> **Record set**:
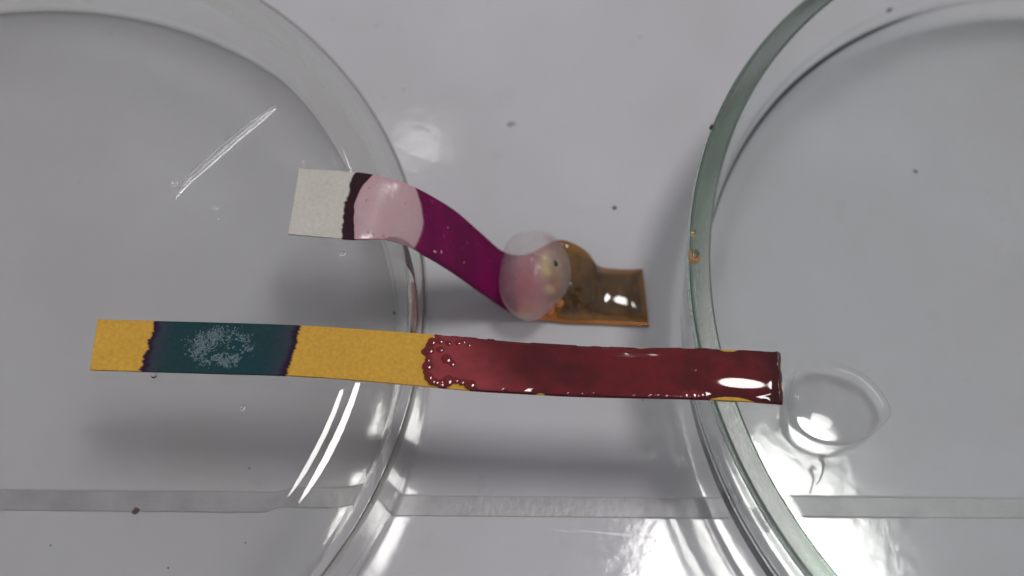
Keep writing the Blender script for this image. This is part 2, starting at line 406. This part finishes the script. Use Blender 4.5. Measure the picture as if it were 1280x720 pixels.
# small beads of the liquid at its left edge
def dome(name, pos, nrm, r, h, mat, parent, col=None, seg=14, rings=5, ang=0.0, asp=1.0):
    nrm = Vector(nrm); q = nrm.to_track_quat('Z', 'Y').to_matrix()
    vs = [(0, 0, h)]; F = []
    for i in range(1, rings + 1):
        a = math.pi / 2 * i / rings
        for k in range(seg):
            b = 2 * math.pi * k / seg
            x, y = r * math.sin(a) * math.cos(b), r * math.sin(a) * math.sin(b) * asp
            vs.append((x * math.cos(ang) - y * math.sin(ang), x * math.sin(ang) + y * math.cos(ang), h * math.cos(a)))
    for k in range(seg): F.append((0, 1 + k, 1 + (k + 1) % seg))
    for i in range(rings - 1):
        for k in range(seg):
            a = 1 + i * seg + k; b = 1 + i * seg + (k + 1) % seg; F.append((a, a + seg, b + seg, b))
    F.append(tuple(1 + (rings - 1) * seg + k for k in reversed(range(seg))))
    vs = [tuple(q @ Vector(v) + Vector(pos)) for v in vs]
    cols = None if col is None else np.repeat(np.asarray(col)[None], len(vs), 0)
    return mesh_obj(name, vs, F, mat, parent, True, cols)
beads = [(-7.0, 0.16, .34), (-6.3, 0.13, .26), (-7.15, 0.33, .38), (-6.2, 0.30, .30), (-5.55, 0.16, .24), (-7.2, 0.50, .26), (-7.2, 0.63, .40),
         (-7.05, 0.83, .38), (-6.75, 0.90, .34), (-6.4, 0.91, .30), (-5.95, 0.90, .24), (-5.35, 0.87, .42), (-4.6, 0.84, .28), (-4.0, 0.87, .25),
         (-3.2, 0.90, .46), (-2.3, 0.94, .2), (-5.6, 0.47, .42), (-5.1, 0.54, .34), (-4.6, 0.12, .24), (-3.6, 0.16, .22), (16.2, 0.93, .32), (16.9, 0.91, .36), (17.7, 0.92, .3),
         (-4.1, 0.1, .2), (-2.9, 0.12, .18), (-1.5, 0.94, .18), (24.2, 0.25, .26), (23.9, 0.45, .24)]
for (r_, v_, s_) in beads:
    p_, n_ = ys.at(r_, v_, TH / 2 + 0.19)
    dome('bead', p_, n_, s_ * 1.25, s_ * 0.26, MT['red'], red, alb(92, 20, 26), asp=rnd.uniform(.8, 1.2), ang=rnd.uniform(0, 3))
# pale crystals in a ring on the teal patch
vs = []; F = []
cnt = 0
while cnt < 2600:
    a = rnd.uniform(0, 2 * math.pi); q = abs(rnd.gauss(0.78, 0.22))
    r_ = -25.9 + 2.55 * q * math.cos(a); v_ = 0.50 + 0.36 * q * math.sin(a)
    if not 0.06 < v_ < 0.93: continue
    dens = float(fbm(np.array(r_ * 1.6), np.array(v_ * 7.5), 91)); dens2 = float(fbm(np.array(r_ * 4.5), np.array(v_ * 22), 95))
    bias = 0.06 * math.cos(a + 2.4)
    if dens * 0.6 + dens2 * 0.4 + bias < 0.47 + rnd.uniform(-.05, .05): continue
    p_, n_ = ys.at(r_, v_, TH / 2)
    s_ = 0.022 + 0.07 * rnd.random() ** 2.2; b = rnd.uniform(0, 6.28); L = rnd.uniform(1, 2.0)
    k = len(vs); dxy = (math.cos(b), math.sin(b))
    px, py = p_[0] + rnd.uniform(-.04, .04), p_[1] + rnd.uniform(-.04, .04)
    vs += [(px + dxy[0] * s_ * L, py + dxy[1] * s_ * L, p_[2] + 0.004), (px - dxy[1] * s_ * .6, py + dxy[0] * s_ * .6, p_[2] + 0.004),
           (px - dxy[0] * s_ * L, py - dxy[1] * s_ * L, p_[2] + 0.004), (px + dxy[1] * s_ * .6, py - dxy[0] * s_ * .6, p_[2] + 0.004), (px, py, p_[2] + 0.02 + s_ * rnd.uniform(.3, 1))]
    F += [(k, k + 1, k + 4), (k + 1, k + 2, k + 4), (k + 2, k + 3, k + 4), (k + 3, k, k + 4)]; cnt += 1
cryst = mesh_obj('crystal_residue', vs, F, MT['crystal'], yellow, False)
tag(cryst, 'pale crystals dried in a ring on the teal patch', kind='stuff')
under(yellow, paper_y, red, cryst)

# ---- white, purple and brown strip drooping off the left dish
pfar = [(-21.65, 62.39, 17.15), (-17.27, 62.45, 17.15), (-15.32, 62.45, 17.15), (-13.33, 62.2, 17.1), (-10.99, 61.98, 16.5), (-8.66, 61.94, 14.6), (-6.29, 62.0, 11.8), (-3.77, 61.62, 8.5), (-1.13, 61.0, 5.8),
        (1.35, 61.6, 4.6), (3.7, 63.1, 4.9), (4.94, 63.45, 5.0), (6.44, 63.22, 4.6), (7.87, 63.02, 3.2), (9.21, 62.6, 1.2), (11.64, 62.74, 0.6), (14.11, 63.01, 0.5)]
pnear = [(-21.64, 55.1, 17.15), (-16.3, 55.08, 17.15), (-14.41, 55.22, 17.1), (-12.6, 55.68, 16.5), (-10.38, 55.91, 14.8), (-8.12, 56.14, 12.2), (-5.76, 56.26, 9.0), (-2.85, 56.19, 5.0), (0.05, 55.96, 1.7),
         (1.9, 56.0, 0.6), (4.4, 56.0, 0.4), (5.7, 55.96, 0.35), (7.17, 56.0, 0.3), (8.46, 56.07, 0.3), (9.58, 56.12, 0.3), (11.91, 56.19, 0.3), (15.02, 56.33, 0.3)]
prun = [37.0, 43.0, 45.5, 48, 51, 54, 57, 60, 63, 66, 69, 70.3, 72, 73.5, 74.8, 77.5, 80.7]
PT = 0.22
ps = Strip(pfar, pnear, prun, 0.0, 760, 72)
dipz = 0.55 * np.exp(-((ps.R - 77.5) / 3.2) ** 2) * np.sin(np.pi * ps.V)
ps.P = ps.P + np.stack([0 * dipz, 0 * dipz, dipz], -1) * 0.6
R, V = ps.R, ps.V
white = mixc(alb(175, 171, 164), alb(168, 163, 156), fbm(R * .8, V * 5, 101))
white = mixc(white, alb(120, 116, 110), 0.6 * sstep(0.80, 0.86, fbm(R * 6, V * 40, 103)))
b1 = 44.3 - 1.7 * np.sqrt(np.clip(V / 0.75, 0, 1)) + (fbm(V * 6, V * 0, 105) - 0.5) * 0.28 + (vnoise(V * 30, V * 0, 106) - 0.5) * 0.2
b2 = 47.6 - 3.7 * sstep(-0.25, 0.55, V) + (fbm(V * 5, V * 0, 107) - 0.5) * 0.4
b3 = 52.8 - 1.1 * (2 * V - 0.9) ** 2 + (fbm(V * 4, V * 0, 108) - 0.5) * 0.3
maroon = mixc(alb(44, 4, 24), alb(24, 2, 12), fbm(R * 2, V * 9, 109))
purp = mixc(alb(102, 8, 66), alb(88, 8, 58), sstep(0.3, 0.7, fbm(R * .7, V * 3, 111)))
purp = mixc(purp, alb(64, 6, 40), 0.6 * sstep(0.88, 1.0, V))
purp = mixc(purp, alb(150, 60, 120), 0.5 * sstep(0.77, 0.85, fbm(R * 3, V * 14, 113)))
brn = mixc(alb(108, 74, 38), alb(88, 60, 36), fbm(R * .8, V * 4, 115))
brn = mixc(brn, alb(146, 88, 36), sstep(0.80, 0.97, V) * 0.9)
brn = mixc(brn, alb(128, 96, 46), 0.7 * np.exp(-(((R - 70.5) / 1.6) ** 2 + ((V - 0.22) / 0.22) ** 2)))
brn = mixc(brn, alb(138, 86, 40), 0.8 * sstep(79.5, 80.5, R))
und = mixc(alb(150, 70, 90), alb(206, 122, 86), sstep(0.6, 1.0, V))
c = mixc(white, maroon, sstep(0, 0.22, R - b1))
c = mixc(c, alb(146, 112, 116), sstep(0, 0.5, R - b2))
c = mixc(c, purp, sstep(-0.25, 0.25, R - b3))
c = mixc(c, und, sstep(63.2, 65.5, R + 1.2 * (fbm(R, V * 4, 117) - .5)))
c = mixc(c, brn, sstep(67.6, 69.4, R + 1.6 * (fbm(R, V * 5, 119) - .5)))
pst = thing('test_strip', 'white paper strip dyed purple then brown drooping off the left dish to the bench', 'test strip', None, (-5, 59, 0))
paper_p = ps.paper('paper', PT, MT['purple'], c, pst)
# pale pink wet film
dp = np.minimum(np.minimum(R - b2, b3 - R) * 0.95, np.minimum(V, 1 - V) * ps.W + 0.02)
hp = menis(dp, 0.9, 0.10) + sstep(0, .4, dp) * 0.03 * (fbm(R * 1.2, V * 5, 121) - 0.5)
cp = mixc(alb(154, 128, 133), alb(147, 121, 126), fbm(R * .7, V * 4, 123))
cp = mixc(cp, alb(156, 120, 128), sstep(.6, .1, dp))
pink = ps.film('wet_film', hp, MT['pink'], cp, pst, PT); pink['label'] = 'pale pink wet film on the strip where it bends over the dish'
for (r_, v_, s_) in ((46.2, .22, .20), (45.9, .42, .22), (50.6, .32, .16), (46.6, .93, .18), (47.8, .95, .22), (48.6, .93, .15), (54.2, .86, .26), (55.0, .80, .2), (57.8, .72, .13), (55.8, .35, .12), (46.0, .9, .16)):
    p_, n_ = ps.at(r_, v_, PT / 2 + 0.06)
    dome('bead', p_, n_, s_, s_ * .5, MT['pink'], pink, alb(150, 112, 120), asp=.6, ang=rnd.uniform(0, 3), seg=10, rings=4)
# brown liquid standing on the end
db = np.minimum(np.minimum(R - 69.2 - 1.0 * np.abs(V - .45), 80.62 - R) * 0.85, np.minimum(V * ps.W - 0.06, (0.955 - 0.02 * sstep(72, 76, R) - V) * ps.W))
db = db + 0.30 * (fbm(R * .4, V * 2, 131, 2) - .5)
hb = menis(db, 1.9, 0.40) + sstep(0, .8, db) * (0.05 * (fbm(R * .3, V * 1.2, 133) - .5))
hb = hb + sstep(0, .8, db) * 0.20 * np.exp(-(((R - 77) / 3.6) ** 2 + ((V - .58) / .36) ** 2))
hb = hb + sstep(0, .7, db) * 0.30 * (fbm(R * 1.1, V * 5, 139, 2) - .45) * sstep(75, 72.5, R)
hb = hb + sstep(0, .9, db) * 0.22 * np.exp(-((R - 74.0) / 1.4) ** 2) * sstep(1.0, 0.5, V)
cb = mixc(alb(84, 60, 33), alb(66, 47, 28), sstep(0.0, 1.1, db))
cb = mixc(cb, alb(84, 62, 44), 0.6 * sstep(.5, .75, fbm(R * 1.2, V * 5, 135)))
cb = mixc(cb, alb(112, 82, 40), 0.8 * np.exp(-(((R - 70.2) / 1.8) ** 2 + ((V - 0.2) / 0.25) ** 2)))
cb = mixc(cb, alb(116, 78, 36), 0.9 * sstep(0.95, 0.0, db + 1.1 * (fbm(R * .7, V * 3, 137) - .5)))
bl = ps.film('brown_liquid', hb, MT['brown'], cb, pst, PT); bl['label'] = 'glossy dark brown liquid pooled on the end of the strip'
for (r_, v_, s_) in ((71.2, .52, .34), (70.6, .62, .26), (72.0, .60, .22)):
    p_, n_ = ps.at(r_, v_, PT / 2 + 0.35); dome('bead', p_, n_, s_, s_ * .7, MT['brown'], bl, alb(96, 88, 66))
# crumpled, stained bits where the bubble meets the liquid
for (r_, v_, s_, hh, cc_) in ((69.6, .30, .55, .5, (150, 124, 66)), (69.2, .46, .42, .6, (40, 26, 20)), (70.3, .42, .5, .5, (112, 72, 50)), (68.7, .60, .6, .45, (162, 134, 88)),
                              (69.9, .60, .45, .5, (92, 58, 44)), (68.4, .36, .5, .5, (168, 150, 98)), (70.1, .76, .6, .4, (166, 104, 50)), (69.0, .86, .7, .35, (176, 108, 66)), (69.3, .16, .5, .4, (124, 74, 78))):
    p_, n_ = ps.at(r_, v_, PT / 2 - 0.05); dome('lump', p_, n_, s_, hh, MT['brown'], bl, alb(*cc_), asp=rnd.uniform(.6, 1.3), ang=rnd.uniform(0, 3))
under(pst, paper_p, pink, bl)

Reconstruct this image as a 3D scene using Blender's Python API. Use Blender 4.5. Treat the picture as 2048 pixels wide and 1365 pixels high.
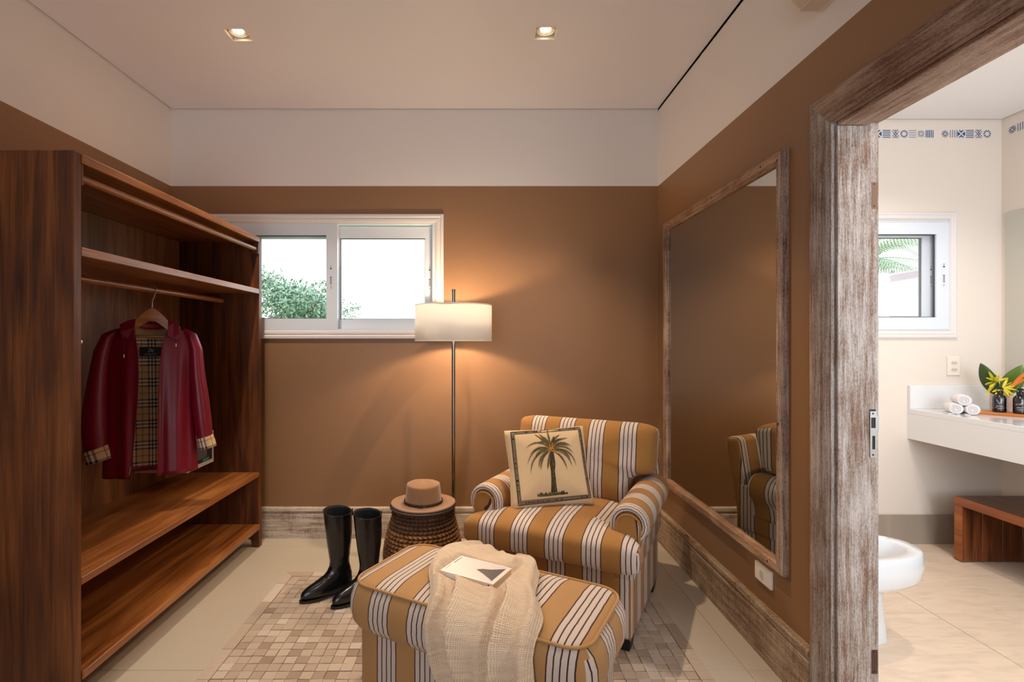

> **Exercise task**: Copy every line of the listing where the word "pixels" appears.

> **Written solution**:
Keep writing the Blender script for this image. This is part 2, starting at line 406. This part finishes the script. Use Blender 4.5. Measure the picture as if it were 1280x720 pixels.
Reconstruct this image as a 3D scene using Blender's Python API. Use Blender 4.5. Treat the picture as 2048 pixels wide and 1365 pixels high.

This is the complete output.